GCN: Where do you stand on the “little black dress” controversy?

MVGB: I haven’t worn black since the funeral of my late husband, the last living castrato. And I changed for the entertainment portion of the funeral, in which I sank a medley of sixteen of my most famous arias. If you’re axink about fat sinkers, I’m all for it.

GCN: How about innovative stagings? What is the proper function of an opera director?

MVGB: I love innovative staginks if it was my idea. Like my underwater “Tosca” at the Baths of Caracalla. Otherwise, I walk out. Stage directors should be like Marcel Marceau: seen and not heard from.

GCN: Are you presently collaborating with Deborah Drattell, Jake Heggie, Marvin Hamlisch, or other leading composers on important new works?

MVGB: I just completed my new Philip Glass CD, “The Four Last Notes.”

GCN: What should audiences bring to Symphony Space?

MVGB: They should brink the word “brava!” and use it frequently and loudly, plus flowers to throw and giff. And recorders to make pirate tapes. This recital program is ambitious as always—more so, as I am resurrectink two scenas from my youth, vhat I haven’t sank in almost twenty years.
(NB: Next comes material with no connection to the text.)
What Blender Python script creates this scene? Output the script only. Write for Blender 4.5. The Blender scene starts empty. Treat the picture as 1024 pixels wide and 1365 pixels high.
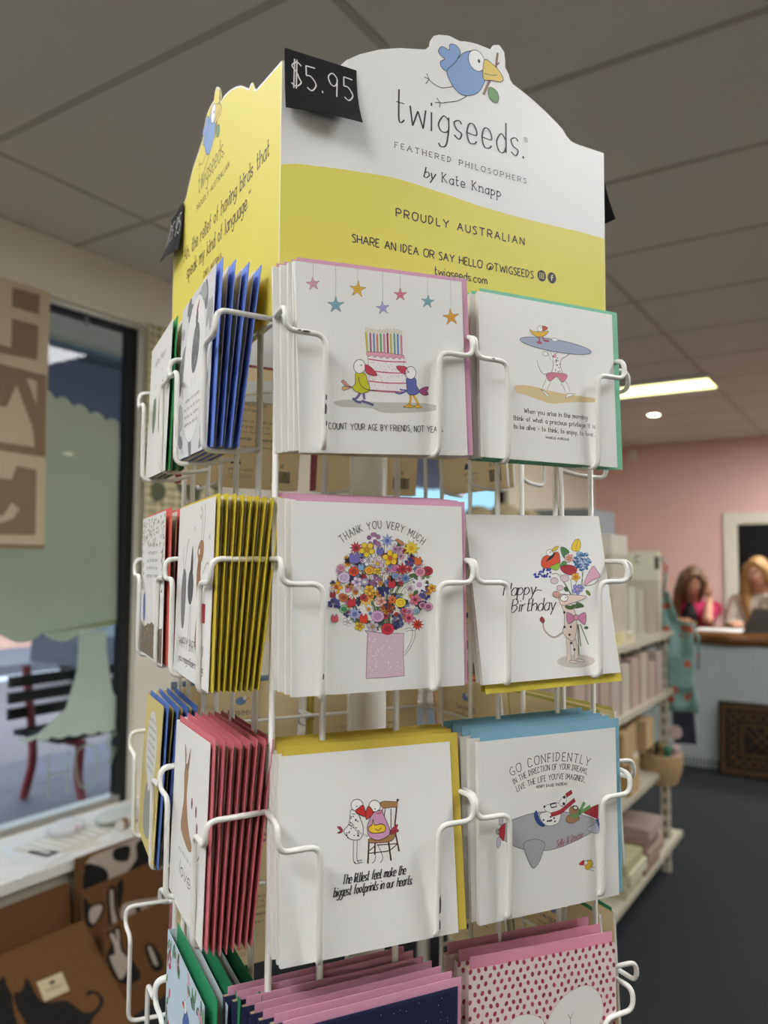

One, the final scene from Donizetti’s “Roberto Devereux,” is a huge, difficult scena. A great mad scene – well, at least it’s a mad scene when I sink it. Therefore, the program is more heavily operatic than usual, which is the opposite direction most ol’—mature—divas go in. But, I ain’t most divas.

GCN: What becomes a legend most?

MVGB: Come to the recital and see. I’ll be vearink it!